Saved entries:
★ ★ ★ ★

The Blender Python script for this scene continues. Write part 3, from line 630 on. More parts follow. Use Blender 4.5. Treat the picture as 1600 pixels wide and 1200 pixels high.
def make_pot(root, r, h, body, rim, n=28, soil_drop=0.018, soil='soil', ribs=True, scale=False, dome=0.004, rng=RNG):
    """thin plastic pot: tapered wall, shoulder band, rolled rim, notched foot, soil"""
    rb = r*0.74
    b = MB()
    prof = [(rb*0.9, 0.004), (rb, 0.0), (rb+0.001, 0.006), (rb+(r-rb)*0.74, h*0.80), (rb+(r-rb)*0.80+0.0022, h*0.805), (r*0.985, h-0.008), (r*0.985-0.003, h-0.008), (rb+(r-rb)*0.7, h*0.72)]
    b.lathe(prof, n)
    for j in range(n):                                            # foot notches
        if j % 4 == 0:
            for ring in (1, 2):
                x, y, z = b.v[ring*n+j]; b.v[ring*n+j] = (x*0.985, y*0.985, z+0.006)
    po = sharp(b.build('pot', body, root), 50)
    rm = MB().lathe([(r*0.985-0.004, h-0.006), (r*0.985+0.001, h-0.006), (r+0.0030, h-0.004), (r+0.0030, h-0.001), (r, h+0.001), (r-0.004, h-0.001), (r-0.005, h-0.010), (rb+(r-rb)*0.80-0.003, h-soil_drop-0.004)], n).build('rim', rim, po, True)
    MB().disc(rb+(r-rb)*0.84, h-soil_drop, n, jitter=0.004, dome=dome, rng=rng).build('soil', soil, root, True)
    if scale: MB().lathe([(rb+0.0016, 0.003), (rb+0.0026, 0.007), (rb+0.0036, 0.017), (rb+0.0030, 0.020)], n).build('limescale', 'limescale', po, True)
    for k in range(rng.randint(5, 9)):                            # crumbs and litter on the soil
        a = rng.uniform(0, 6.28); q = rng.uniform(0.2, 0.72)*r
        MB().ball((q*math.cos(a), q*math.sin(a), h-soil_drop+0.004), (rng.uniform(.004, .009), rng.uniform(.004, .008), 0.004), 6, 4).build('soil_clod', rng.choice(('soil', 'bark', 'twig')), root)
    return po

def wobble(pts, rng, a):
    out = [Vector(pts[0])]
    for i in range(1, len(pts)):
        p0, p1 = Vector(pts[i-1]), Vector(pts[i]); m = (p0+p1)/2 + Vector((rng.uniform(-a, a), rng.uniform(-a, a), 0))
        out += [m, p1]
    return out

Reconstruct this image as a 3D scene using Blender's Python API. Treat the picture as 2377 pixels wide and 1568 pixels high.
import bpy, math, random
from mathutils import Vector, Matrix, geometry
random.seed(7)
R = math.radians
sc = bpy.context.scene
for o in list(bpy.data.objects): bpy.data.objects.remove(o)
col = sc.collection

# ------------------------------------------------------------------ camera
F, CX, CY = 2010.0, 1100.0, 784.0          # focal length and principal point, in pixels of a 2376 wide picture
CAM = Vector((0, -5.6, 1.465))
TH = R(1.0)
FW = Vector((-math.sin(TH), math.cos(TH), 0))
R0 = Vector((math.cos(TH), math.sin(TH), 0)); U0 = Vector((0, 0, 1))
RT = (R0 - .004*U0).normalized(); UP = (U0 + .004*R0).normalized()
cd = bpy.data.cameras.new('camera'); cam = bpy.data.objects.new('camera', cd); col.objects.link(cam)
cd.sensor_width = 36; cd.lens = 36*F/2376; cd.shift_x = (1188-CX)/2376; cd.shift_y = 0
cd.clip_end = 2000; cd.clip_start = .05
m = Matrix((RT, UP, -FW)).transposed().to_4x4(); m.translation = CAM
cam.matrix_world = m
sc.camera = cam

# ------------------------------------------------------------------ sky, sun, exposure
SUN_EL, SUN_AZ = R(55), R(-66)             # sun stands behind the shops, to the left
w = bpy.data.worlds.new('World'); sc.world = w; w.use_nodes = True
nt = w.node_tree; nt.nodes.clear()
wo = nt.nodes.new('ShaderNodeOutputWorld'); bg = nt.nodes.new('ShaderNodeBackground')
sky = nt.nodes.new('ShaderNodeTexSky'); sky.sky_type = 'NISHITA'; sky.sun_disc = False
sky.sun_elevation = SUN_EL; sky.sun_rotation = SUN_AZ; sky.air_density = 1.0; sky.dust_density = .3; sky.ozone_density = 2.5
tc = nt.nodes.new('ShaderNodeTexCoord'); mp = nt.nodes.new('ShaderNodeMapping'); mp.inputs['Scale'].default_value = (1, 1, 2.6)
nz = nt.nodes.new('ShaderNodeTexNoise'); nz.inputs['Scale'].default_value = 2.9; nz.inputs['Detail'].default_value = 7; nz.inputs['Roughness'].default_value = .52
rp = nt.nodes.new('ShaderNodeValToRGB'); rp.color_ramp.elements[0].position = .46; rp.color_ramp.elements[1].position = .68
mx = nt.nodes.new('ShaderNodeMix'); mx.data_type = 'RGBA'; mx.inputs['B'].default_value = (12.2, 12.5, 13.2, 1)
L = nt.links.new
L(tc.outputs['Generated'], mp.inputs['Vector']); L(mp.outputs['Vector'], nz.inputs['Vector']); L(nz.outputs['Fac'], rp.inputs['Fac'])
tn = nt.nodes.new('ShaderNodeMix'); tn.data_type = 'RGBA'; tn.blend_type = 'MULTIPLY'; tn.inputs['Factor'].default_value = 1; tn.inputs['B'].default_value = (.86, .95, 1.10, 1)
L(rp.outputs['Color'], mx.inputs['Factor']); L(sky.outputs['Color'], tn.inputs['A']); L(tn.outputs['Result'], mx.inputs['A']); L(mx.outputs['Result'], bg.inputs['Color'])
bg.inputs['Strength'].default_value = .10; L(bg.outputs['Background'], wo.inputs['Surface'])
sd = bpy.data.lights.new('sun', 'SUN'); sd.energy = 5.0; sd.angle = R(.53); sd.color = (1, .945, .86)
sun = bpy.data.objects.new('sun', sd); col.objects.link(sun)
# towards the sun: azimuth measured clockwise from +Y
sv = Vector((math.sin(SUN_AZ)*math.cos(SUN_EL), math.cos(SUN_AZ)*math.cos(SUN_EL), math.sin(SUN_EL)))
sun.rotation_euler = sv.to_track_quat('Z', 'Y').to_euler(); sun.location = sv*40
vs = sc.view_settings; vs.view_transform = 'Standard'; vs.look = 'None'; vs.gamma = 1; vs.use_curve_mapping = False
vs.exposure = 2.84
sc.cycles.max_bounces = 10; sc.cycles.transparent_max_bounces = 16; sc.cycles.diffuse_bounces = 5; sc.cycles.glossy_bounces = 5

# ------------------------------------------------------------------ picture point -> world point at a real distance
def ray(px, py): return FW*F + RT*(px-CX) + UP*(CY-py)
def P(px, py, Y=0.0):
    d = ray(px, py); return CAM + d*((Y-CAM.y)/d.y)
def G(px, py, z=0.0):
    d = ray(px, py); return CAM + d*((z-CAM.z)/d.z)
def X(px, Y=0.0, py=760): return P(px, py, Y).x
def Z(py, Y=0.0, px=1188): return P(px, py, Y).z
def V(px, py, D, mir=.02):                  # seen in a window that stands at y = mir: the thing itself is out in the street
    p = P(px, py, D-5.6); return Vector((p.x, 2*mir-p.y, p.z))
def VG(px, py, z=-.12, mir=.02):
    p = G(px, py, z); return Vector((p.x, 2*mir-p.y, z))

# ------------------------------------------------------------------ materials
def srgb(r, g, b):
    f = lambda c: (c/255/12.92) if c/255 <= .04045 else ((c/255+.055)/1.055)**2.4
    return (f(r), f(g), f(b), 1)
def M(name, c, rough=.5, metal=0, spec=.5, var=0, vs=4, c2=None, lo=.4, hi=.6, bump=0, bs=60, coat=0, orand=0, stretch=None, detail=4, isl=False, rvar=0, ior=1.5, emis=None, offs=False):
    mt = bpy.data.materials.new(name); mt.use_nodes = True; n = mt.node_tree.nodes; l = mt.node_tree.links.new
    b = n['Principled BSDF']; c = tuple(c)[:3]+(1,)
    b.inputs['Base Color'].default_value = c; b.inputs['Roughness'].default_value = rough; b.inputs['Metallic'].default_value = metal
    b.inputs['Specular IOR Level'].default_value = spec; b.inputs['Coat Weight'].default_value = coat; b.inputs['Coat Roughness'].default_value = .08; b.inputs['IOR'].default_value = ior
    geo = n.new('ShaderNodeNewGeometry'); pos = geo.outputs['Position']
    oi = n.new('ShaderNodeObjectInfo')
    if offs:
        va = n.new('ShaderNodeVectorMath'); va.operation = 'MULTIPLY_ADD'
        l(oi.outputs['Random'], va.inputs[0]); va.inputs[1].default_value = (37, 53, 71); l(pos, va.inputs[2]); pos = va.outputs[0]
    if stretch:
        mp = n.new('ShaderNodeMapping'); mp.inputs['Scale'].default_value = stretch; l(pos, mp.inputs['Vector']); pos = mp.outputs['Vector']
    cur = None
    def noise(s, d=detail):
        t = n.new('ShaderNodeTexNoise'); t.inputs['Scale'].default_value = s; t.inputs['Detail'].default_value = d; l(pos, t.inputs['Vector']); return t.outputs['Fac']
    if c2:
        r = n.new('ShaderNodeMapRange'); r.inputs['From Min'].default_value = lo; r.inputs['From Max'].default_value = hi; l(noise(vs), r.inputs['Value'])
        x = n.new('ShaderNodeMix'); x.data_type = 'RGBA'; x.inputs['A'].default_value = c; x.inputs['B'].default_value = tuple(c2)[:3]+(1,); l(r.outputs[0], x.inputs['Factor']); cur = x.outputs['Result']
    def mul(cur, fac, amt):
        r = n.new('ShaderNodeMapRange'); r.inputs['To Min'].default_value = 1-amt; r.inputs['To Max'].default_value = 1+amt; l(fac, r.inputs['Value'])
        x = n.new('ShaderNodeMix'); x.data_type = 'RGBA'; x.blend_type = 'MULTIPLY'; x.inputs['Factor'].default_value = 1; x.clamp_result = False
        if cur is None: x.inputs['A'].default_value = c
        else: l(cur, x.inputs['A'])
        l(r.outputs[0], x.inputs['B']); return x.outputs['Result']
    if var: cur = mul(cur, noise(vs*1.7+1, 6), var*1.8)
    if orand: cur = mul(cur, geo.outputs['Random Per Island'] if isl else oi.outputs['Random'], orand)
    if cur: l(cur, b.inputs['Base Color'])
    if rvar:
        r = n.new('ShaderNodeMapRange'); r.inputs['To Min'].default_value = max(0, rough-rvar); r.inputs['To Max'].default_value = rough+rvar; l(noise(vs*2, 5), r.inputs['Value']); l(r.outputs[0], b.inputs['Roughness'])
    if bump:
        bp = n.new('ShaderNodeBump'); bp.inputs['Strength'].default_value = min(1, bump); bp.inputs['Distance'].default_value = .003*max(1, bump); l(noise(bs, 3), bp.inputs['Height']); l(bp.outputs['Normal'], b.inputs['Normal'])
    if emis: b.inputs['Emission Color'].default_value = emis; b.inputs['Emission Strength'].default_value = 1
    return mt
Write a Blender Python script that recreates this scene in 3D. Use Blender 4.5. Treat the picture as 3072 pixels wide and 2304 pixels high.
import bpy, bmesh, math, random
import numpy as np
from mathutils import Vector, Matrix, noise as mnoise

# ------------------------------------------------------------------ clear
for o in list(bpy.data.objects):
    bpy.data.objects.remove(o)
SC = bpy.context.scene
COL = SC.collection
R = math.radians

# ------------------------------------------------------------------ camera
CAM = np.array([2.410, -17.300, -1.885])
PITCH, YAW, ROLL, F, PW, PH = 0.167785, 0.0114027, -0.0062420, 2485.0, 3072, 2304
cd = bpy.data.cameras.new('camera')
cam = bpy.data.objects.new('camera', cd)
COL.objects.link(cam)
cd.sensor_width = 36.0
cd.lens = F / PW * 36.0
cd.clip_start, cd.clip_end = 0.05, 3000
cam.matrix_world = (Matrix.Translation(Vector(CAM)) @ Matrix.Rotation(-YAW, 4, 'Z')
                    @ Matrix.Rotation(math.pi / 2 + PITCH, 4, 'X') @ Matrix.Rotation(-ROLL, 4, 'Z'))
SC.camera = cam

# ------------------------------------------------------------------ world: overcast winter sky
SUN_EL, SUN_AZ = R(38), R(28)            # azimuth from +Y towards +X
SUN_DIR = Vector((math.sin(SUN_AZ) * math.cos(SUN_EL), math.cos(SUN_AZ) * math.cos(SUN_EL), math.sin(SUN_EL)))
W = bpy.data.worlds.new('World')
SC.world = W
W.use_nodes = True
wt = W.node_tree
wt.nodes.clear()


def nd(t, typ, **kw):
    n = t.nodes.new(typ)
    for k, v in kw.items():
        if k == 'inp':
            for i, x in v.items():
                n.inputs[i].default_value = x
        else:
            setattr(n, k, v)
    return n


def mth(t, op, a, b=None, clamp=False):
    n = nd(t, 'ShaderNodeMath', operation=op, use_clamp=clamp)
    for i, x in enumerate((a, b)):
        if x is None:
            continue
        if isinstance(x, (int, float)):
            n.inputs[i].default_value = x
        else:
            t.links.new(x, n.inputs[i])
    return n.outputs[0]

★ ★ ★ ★

_Request:_
From the line with "Write a Blender" through the line with "wt.nodes.clear()", set down every line exactly and nothing besides.

_Exercise output:_
Write a Blender Python script that recreates this scene in 3D. Use Blender 4.5. Treat the picture as 3072 pixels wide and 2304 pixels high.
import bpy, bmesh, math, random
import numpy as np
from mathutils import Vector, Matrix, noise as mnoise

# ------------------------------------------------------------------ clear
for o in list(bpy.data.objects):
    bpy.data.objects.remove(o)
SC = bpy.context.scene
COL = SC.collection
R = math.radians

# ------------------------------------------------------------------ camera
CAM = np.array([2.410, -17.300, -1.885])
PITCH, YAW, ROLL, F, PW, PH = 0.167785, 0.0114027, -0.0062420, 2485.0, 3072, 2304
cd = bpy.data.cameras.new('camera')
cam = bpy.data.objects.new('camera', cd)
COL.objects.link(cam)
cd.sensor_width = 36.0
cd.lens = F / PW * 36.0
cd.clip_start, cd.clip_end = 0.05, 3000
cam.matrix_world = (Matrix.Translation(Vector(CAM)) @ Matrix.Rotation(-YAW, 4, 'Z')
                    @ Matrix.Rotation(math.pi / 2 + PITCH, 4, 'X') @ Matrix.Rotation(-ROLL, 4, 'Z'))
SC.camera = cam

# ------------------------------------------------------------------ world: overcast winter sky
SUN_EL, SUN_AZ = R(38), R(28)            # azimuth from +Y towards +X
SUN_DIR = Vector((math.sin(SUN_AZ) * math.cos(SUN_EL), math.cos(SUN_AZ) * math.cos(SUN_EL), math.sin(SUN_EL)))
W = bpy.data.worlds.new('World')
SC.world = W
W.use_nodes = True
wt = W.node_tree
wt.nodes.clear()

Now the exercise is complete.